Song Meaning
The lyrics paint a picture of childhood dreams set against a backdrop of geopolitical tension and suburban monotony. Initially, the narrator recalls being told they were "children of the future," a hopeful phrase juxtaposed with the distant image of rockets launched "far away in the west." This grand ambition contrasts sharply with the reality of growing up in a "housing estate town / Where the wind never turned," a place characterized by stagnation and a stifling, unchanging atmosphere. The sense of unease is palpable, with "threatening names / Whispered of people behind walls / On the other side of the Baltic Sea," establishing an early awareness of division and conflict.
The core tension arises from the clash between this imposed reality and the innate human capacity for dreams and connection. The narrator finds solace and a temporary escape in "water sprites' dance," where "reality bows and yields / To a dream." This moment of imaginative transcendence highlights the power of inner life to momentarily overcome external limitations. The subsequent vision of a utopian future, where "people tore down the wall / And they sowed seeds in newborn soil," depicts a world transformed by love and peace, where even "old heroes blushed" and "young boys went to war where no one died," suggesting a shift from physical conflict to ideological or verbal battles.

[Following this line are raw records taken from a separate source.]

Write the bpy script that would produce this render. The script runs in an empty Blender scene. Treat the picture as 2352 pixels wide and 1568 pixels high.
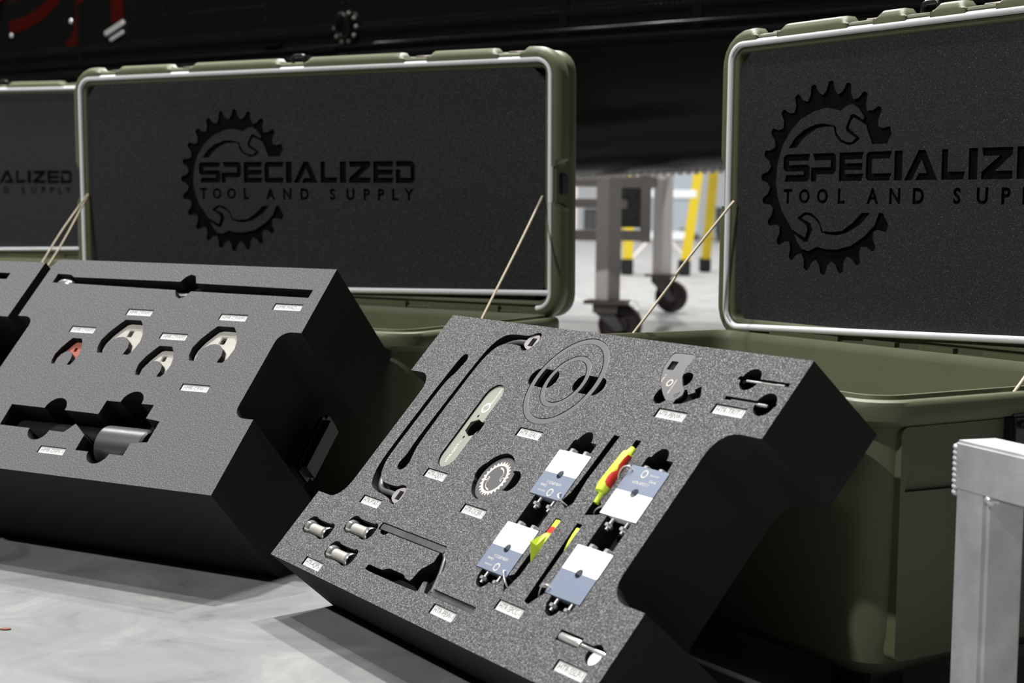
import bpy, bmesh, math, random
import numpy as np
from mathutils import Vector, Matrix, geometry
random.seed(7)
SC = bpy.context.scene
COL = SC.collection

# ------------------------------------------------------------------ camera
F_PX, PITCH, ROLL, HC = 3544.85, 0.083728, 0.013412, 0.53606
cp, sp, cr, sr = math.cos(PITCH), math.sin(PITCH), math.cos(ROLL), math.sin(ROLL)
fw = Vector((0, cp, -sp)); up = Vector((0, sp, cp)); rt = Vector((1, 0, 0))
rx = rt * cr + up * sr; uy = up * cr - rt * sr
cd = bpy.data.cameras.new('camera'); cam = bpy.data.objects.new('camera', cd); COL.objects.link(cam)
cam.matrix_world = Matrix(((rx.x, uy.x, -fw.x, 0), (rx.y, uy.y, -fw.y, 0), (rx.z, uy.z, -fw.z, HC), (0, 0, 0, 1)))
cd.sensor_width = 36; cd.lens = 36 * F_PX / 2352; cd.clip_start = .05; cd.clip_end = 200
cd.dof.use_dof = True; cd.dof.focus_distance = 1.98; cd.dof.aperture_fstop = 7.0
SC.camera = cam
# ------------------------------------------------------------------ light
SC.view_settings.view_transform = 'Standard'; SC.view_settings.look = 'None'
SC.view_settings.exposure = 0.0; SC.view_settings.gamma = 1.0; SC.view_settings.use_curve_mapping = False
W = bpy.data.worlds.new('hangar_air'); SC.world = W; W.use_nodes = True
bg = W.node_tree.nodes['Background']; bg.inputs[0].default_value = (1, .98, .92, 1); bg.inputs[1].default_value = .012
def lamp(x, y, z, p, s=.45, c=(1, .985, .96)):
    l = bpy.data.lights.new('bay_or_fill_lamp', 'AREA'); l.shape = 'DISK'; l.size = s; l.energy = p; l.color = c
    o = bpy.data.objects.new('bay_or_fill_lamp', l); COL.objects.link(o); o.location = (x, y, z)
lamp(-1.0, 4.1, 9, 900)
lamp(-3.2, 3.4, 9, 330)  # added fill lamp, splits the floor shadows into more bands
lamp(.6, 9.0, 9, 430)  # second added fill, farther back, for the same shadow bands
lamp(1.9, 6.6, 9, 700)
lamp(-7.3, -2.8, 9, 1200)
for x, y, p in ((-6.5, 10, 300), (1, 16, 1200), (8, 16, 900), (-2, 26, 1400), (9, 26, 1400)): lamp(x, y, 9, p)  # first is unseen fill added for the aluminium frame; the rest brighten the far floor

# ------------------------------------------------------------------ materials
MATS = {}
def mat(name, col, rough=.5, metal=0., noise=None, bump=None, coat=0., spec=None, sheen=0):
    if name in MATS: return MATS[name]
    m = bpy.data.materials.new(name); m.use_nodes = True; MATS[name] = m
    nt = m.node_tree; b = nt.nodes['Principled BSDF']
    b.inputs['Base Color'].default_value = (*col, 1); b.inputs['Roughness'].default_value = rough; b.inputs['Metallic'].default_value = metal
    if spec is not None: b.inputs['Specular IOR Level'].default_value = spec
    b.inputs['Coat Weight'].default_value = coat; b.inputs['Coat Roughness'].default_value = .03
    tc = nt.nodes.new('ShaderNodeTexCoord')
    if noise:
        sc, det, stops = noise[:3]; src = noise[3] if len(noise) > 3 else 'Object'
        n = nt.nodes.new('ShaderNodeTexNoise'); n.inputs['Scale'].default_value = sc; n.inputs['Detail'].default_value = det
        nt.links.new(tc.outputs[src], n.inputs['Vector'])
        r = nt.nodes.new('ShaderNodeValToRGB'); nt.links.new(n.outputs['Fac'], r.inputs[0])
        e = r.color_ramp.elements
        e[0].position = stops[0][0]; e[0].color = (*stops[0][1], 1); e[1].position = stops[-1][0]; e[1].color = (*stops[-1][1], 1)
        for p, c in stops[1:-1]:
            q = e.new(p); q.color = (*c, 1)
        nt.links.new(r.outputs[0], b.inputs['Base Color'])
    if bump:
        n = nt.nodes.new('ShaderNodeTexNoise'); n.inputs['Scale'].default_value = bump[0]; n.inputs['Detail'].default_value = 3
        nt.links.new(tc.outputs['Object'], n.inputs['Vector'])
        bp = nt.nodes.new('ShaderNodeBump'); bp.inputs['Strength'].default_value = bump[1]; bp.inputs['Distance'].default_value = bump[2]
        nt.links.new(n.outputs['Fac'], bp.inputs['Height']); nt.links.new(bp.outputs[0], b.inputs['Normal'])
    return m
def g3(v, t=(1, 1, 1)): return tuple(v * k for k in t)
FOAM = mat('grey_foam', (.1, .1, .1), .78, noise=(720, 2.5, ((.30, g3(.034)), (.46, g3(.086, (1, .985, 1.02))), (.58, g3(.155, (1, .985, 1.02))), (.72, g3(.46)))), bump=(700, .5, .0009), spec=.12)
FOAM2 = mat('light_grey_foam', (.2, .2, .2), .8, noise=(560, 2.5, ((.30, g3(.07)), (.47, g3(.115, (1, .97, 1.03))), (.6, g3(.155, (1, .98, 1.02))), (.74, g3(.29)))), bump=(520, .45, .0010), spec=.12)
FSHADE = mat('shaded_foam_body', (.03, .03, .029), .95, bump=(700, .5, .001), spec=.2)  # tray sides and back: foam colour darkened to hold their shade
FCUT = mat('darker_cut_foam', (.022, .022, .022), .95, bump=(700, .5, .001), spec=.15)  # pocket walls and floors, darker than the tray face
LFOAM = mat('lid_foam', (.04, .04, .042), .9, noise=(680, 2.5, ((.32, g3(.018, (1, 1, 1.12))), (.5, g3(.030, (1, 1, 1.12))), (.66, g3(.044, (1, 1, 1.05))), (.79, g3(.30)))), bump=(560, .5, .001), spec=.12)
LCUT = mat('lid_black_foam', (.0042, .005, .0042), .95, spec=.06)
OLIVE = mat('olive_plastic', (.115, .122, .068), .45, noise=(9, 3, ((.3, (.108, .116, .068)), (.7, (.122, .130, .080)))), bump=(900, .12, .0004), spec=.22)
GASK = mat('white_gasket', (.82, .84, .87), .35)
BLKP = mat('black_plastic', (.012, .012, .013), .3)
CARD = mat('white_card', (.66, .68, .67), .5)
INK = mat('black_ink', (.03, .03, .032), .6)
OXID = mat('grey_oxide_steel', (.16, .16, .165), .42, .55, noise=(60, 3, ((.3, g3(.13)), (.7, g3(.2)))))
BLKST = mat('blackened_steel', (.16, .155, .16), .35, .4)
ALU = mat('brushed_aluminium', (.62, .63, .645), .45, .4, noise=(22, 5, ((.25, (.48, .49, .5)), (.55, (.62, .63, .64)), (.8, (.74, .745, .75)))), bump=(120, .12, .002))
ALUB = mat('milled_aluminium', (.255, .295, .39), .42, .3, bump=(400, .1, .0005))
KHAKI = mat('khaki_anodised_plate', (.42, .43, .37), .4, .35)
PGREY = mat('grey_coated_plate', (.17, .165, .17), .4, .35)
ETCH = mat('cream_etching', (.72, .68, .6), .5)
WHITEP = mat('white_nylon', (.9, .9, .9), .35)
CHROME = mat('chrome', (.9, .91, .9), .16, .8)
ZINC = mat('zinc_plated_steel', (.78, .78, .77), .28, .65)
DSOCK = mat('dark_polished_steel', (.17, .17, .18), .36, .8)
DRIVE = mat('black_oxide_steel', (.02, .02, .022), .4, .3)
HEADM = mat('worn_grey_steel', (.36, .345, .345), .45, .2)
SBODY = mat('frosted_steel', (.55, .54, .49), .45, .4)
NICK = mat('satin_nickel', (.66, .64, .58), .36, .35)
REDT = mat('red_coated_tool', (.52, .17, .13), .35, .2)
RUBB = mat('grey_black_rubber', (.13, .125, .135), .55)
YEL = mat('neon_yellow_fabric', (.72, .95, .06), .55)
REDF = mat('red_print', (.72, .035, .02), .55)
CORD = mat('cream_cord', (.62, .56, .42), .7, bump=(1500, .6, .001))
FLOORM = mat('sealed_concrete', (.4, .4, .4), .45, noise=(5.5, 14, ((.32, (.135, .143, .147)), (.44, (.20, .207, .210)), (.54, (.232, .236, .238)), (.68, (.30, .30, .298)))), bump=(30, .05, .002), spec=.35)
_n = FLOORM.node_tree; _k = [q for q in _n.nodes if q.type == 'TEX_NOISE'][0]; _k.inputs['Roughness'].default_value = .68; _k.inputs['Distortion'].default_value = .8
JOINT = mat('dark_floor_joint', (.12, .12, .12), .8)
HULL = mat('gloss_black_paint', (.004, .0045, .004), .2, spec=.12, bump=(3, .1, .02))
HULLR = mat('dull_red_paint', (.032, .003, .002), .2, spec=.2)
ORANGE = mat('bright_red_orange_cover', (.9, .08, .01), .5)
GREYAL = mat('dull_grey_aluminium', (.78, .72, .70), .5, .1)
DSTEEL = mat('dirty_steel', (.16, .14, .12), .5, .6)
TYRE = mat('maroon_black_tyre', (.05, .03, .035), .5)
LYEL = mat('yellow_fibreglass', (.60, .45, .012), .4)
WALLM = mat('hangar_wall_paint', (.52, .54, .56), .7)
BLUEG = mat('blue_grey_cabinet', (.36, .41, .46), .5)
DARKEQ = mat('dark_equipment', (.03, .032, .035), .6)
BROWN = mat('dry_leaf', (.2, .07, .03), .8)

# ------------------------------------------------------------------ helpers
def obj(name, me, parent=None, mats=(), mw=None, smooth=False, angle=None):
    if len(mats) == 1 and mats[0] is not None: mats = mats * 3
    elif len(mats) == 2: mats = mats + mats[:1]
    o = bpy.data.objects.new(name, me); COL.objects.link(o)
    for m in mats: me.materials.append(m)
    if parent: o.parent = parent
    if mw is not None: o.matrix_local = mw
    if smooth:
        for p in me.polygons: p.use_smooth = True
        if angle: me.set_sharp_from_angle(angle=math.radians(angle))
    return o
def empty(name, mw=None, parent=None):
    o = bpy.data.objects.new(name, None); COL.objects.link(o); o.empty_display_size = .02
    if mw is not None: o.matrix_world = mw
    return o
def tag(o, label, cat, group=None, kind=None):
    o['label'] = label; o['category'] = cat
    if group: o['group'] = group
    if kind: o['kind'] = kind
    return o
def struct(o): o['kind'] = 'structure'; return o
def frombm(bm, recalc=True):
    if recalc: bmesh.ops.recalc_face_normals(bm, faces=bm.faces)
    me = bpy.data.meshes.new('mesh'); bm.to_mesh(me); bm.free(); return me
MM = .001
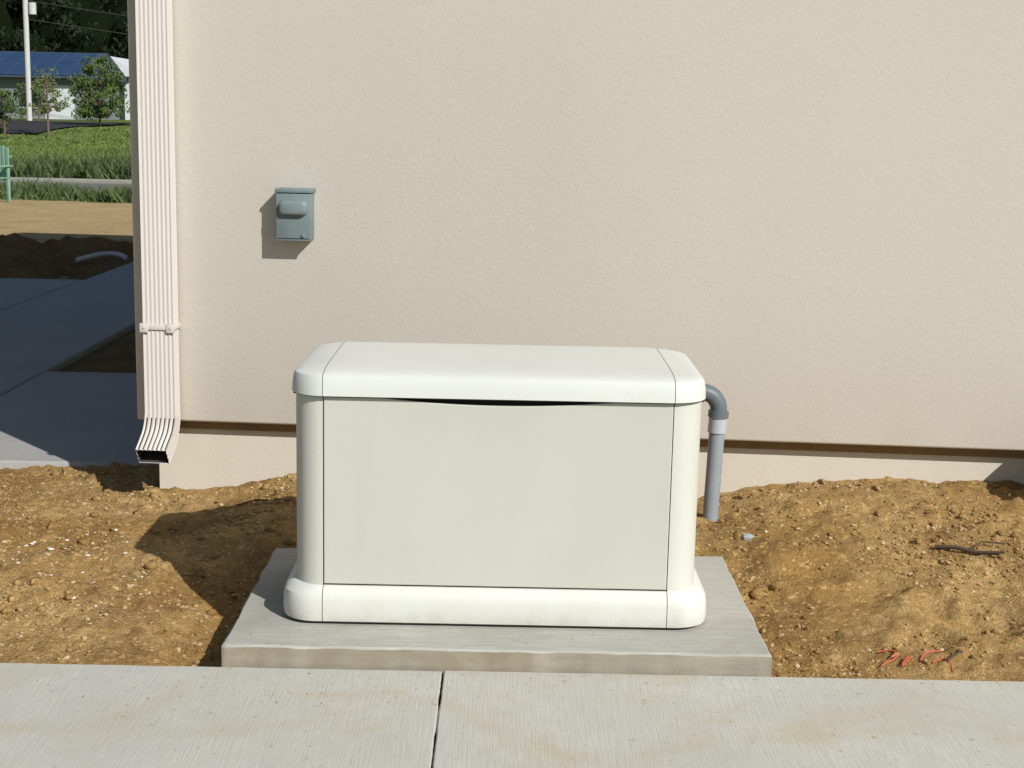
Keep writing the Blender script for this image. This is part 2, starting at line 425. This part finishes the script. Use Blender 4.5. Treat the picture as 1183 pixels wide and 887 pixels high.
# downspout
DS=empty('downspout',(CX,CY,0),TH)
def spout_profile(w,d,ribs=7,rd=.0026):
    P=[]
    n=ribs*4
    for i in range(n+1):
        t=i/n; x=-w/2+w*t; y=-d/2 + (rd if (i%4) in(2,3) and 0<i<n else 0); P.append((x,y))
    m=12
    for i in range(1,m): P.append((w/2-(rd*.7 if (i%4) in(2,3) else 0),-d/2+d*i/m))
    for i in range(n+1): P.append((w/2-w*i/n,d/2))
    for i in range(1,m): P.append((-w/2+(rd*.7 if (i%4) in(2,3) else 0),d/2-d*i/m))
    return P
def sweep(name,path,prof,mat,parent,shell=False):
    bm=bmesh.new();R=[]
    for (cx,cy,cz,ang,sc) in path:
        r=[]
        for x,y in prof:
            r.append(bm.verts.new((cx+x*sc,cy+y*sc*math.cos(ang),cz+y*sc*math.sin(ang))))
        R.append(r)
    L=len(prof)
    for a,b in zip(R,R[1:]):
        for i in range(L): bm.faces.new((a[i],a[(i+1)%L],b[(i+1)%L],b[i]))
    return frombm(name,bm,mat,parent,smooth=True,sharp=math.radians(40))
prof=spout_profile(.118,.072)
sx=.121
path=[(sx,-.05,ZT-.1,0,1),(sx,-.05,.278,0,1)]
path+=[(sx,-.05,.265,0,1.03)]
Rb=.110
for i in range(0,15):
    a=math.radians(56*i/14)
    path.append((sx-.008*(i/14),-.05-Rb*(1-math.cos(a))*1.15,.26-Rb*math.sin(a)*1.15,-a,1.02+(.018 if i%2 else 0)))
a=math.radians(56); cy,cz=path[-1][1],path[-1][2]
path.append((sx-.010,cy-math.sin(a)*.06,cz-math.cos(a)*.06,-a,1.02))
sp=sweep('pipe',path,prof,mat_spout,DS)
path2=[(p[0],p[1],p[2],p[3],p[4]*.955) for p in path[3:]]
path2[-1]=(path2[-1][0],path2[-1][1]+math.sin(a)*.002,path2[-1][2]+math.cos(a)*.002,-a,.975)
sweep('inner_lining',path2,spout_profile(.118,.072,7,.001),simple('shadowed_metal',(.06,.05,.04),.8,.2),DS)
box('strap_front',sx-.062,sx+.062,-.0915,-.087,.608,.628,mat_spout,DS,.0015)
box('strap_side_l',sx-.065,sx-.0605,-.086,-.001,.608,.628,mat_spout,DS,.0015)
box('strap_side_r',sx+.0605,sx+.065,-.086,-.001,.608,.628,mat_spout,DS,.0015)
for s in (-1,1): box('strap_tab',sx+s*.052-.017,sx+s*.052+.017,-.0955,-.092,.598,.634,mat_spout,DS,.003)
for s in (-1,1): box('strap_screw',sx+s*.052-.004,sx+s*.052+.004,-.0985,-.0958,.612,.620,mat_spout,DS,.002)

# disconnect box on the wall
ex=.652
E=empty('electrical_disconnect_box',(CX+ex*math.cos(TH),CY+ex*math.sin(TH),1.065),TH)
box('housing',-.064,.064,-.068,-.0005,-.098,.092,mat_box,E,.004)
box('cover',-.067,.067,-.078,-.0685,-.101,.078,mat_box,E,.003)
box('rain_hood',-.071,.071,-.083,-.001,.080,.097,mat_box,E,.005)
bm=bmesh.new(); R=[]
for y,ins in ((-.078,0),(-.090,.002),(-.097,.006),(-.100,.013)):
    P=rring(.055-ins,-.030+ins,.030-ins,.020-ins*.6,6)
    R.append([bm.verts.new((x,y,.024+z)) for x,z in P])
for a_,b_ in zip(R,R[1:]):
    for i in range(len(a_)): bm.faces.new((a_[i],a_[(i+1)%len(a_)],b_[(i+1)%len(b_)],b_[i]))
bm.faces.new(R[-1])
frombm('handle_bulge',bm,mat_box,E,smooth=True,sharp=math.radians(40))
box('cover_seam',-.060,.060,-.0795,-.078,-.0925,-.0905,mat_dark,E)
box('hasp',.032,.043,-.085,-.078,-.087,-.074,mat_box,E,.002)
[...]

However, this idealized future is presented as fleeting and fragile, particularly in the context of the "cold TV light" that "spreads dreamlike images / Flickering by / Like a rerun." The specific mention of "-89 then autumn" anchors the narrative to a historical moment, the fall of the Berlin Wall, where the "west met east." Yet, the euphoria of this event is quickly overshadowed, as "in the swell of happiness / Reality drowned my / Dream." The repeated imagery of walls and sowing seeds reappears in the final stanza, but the tone shifts from a hopeful vision to a more grounded, perhaps even desperate, assertion: "People tear down walls / People sow seeds in fertile soil." The concluding lines, "In everyone grows the faith / That humankind / Is good," offer a persistent, almost defiant, belief in inherent goodness, even after the dream has been submerged by reality.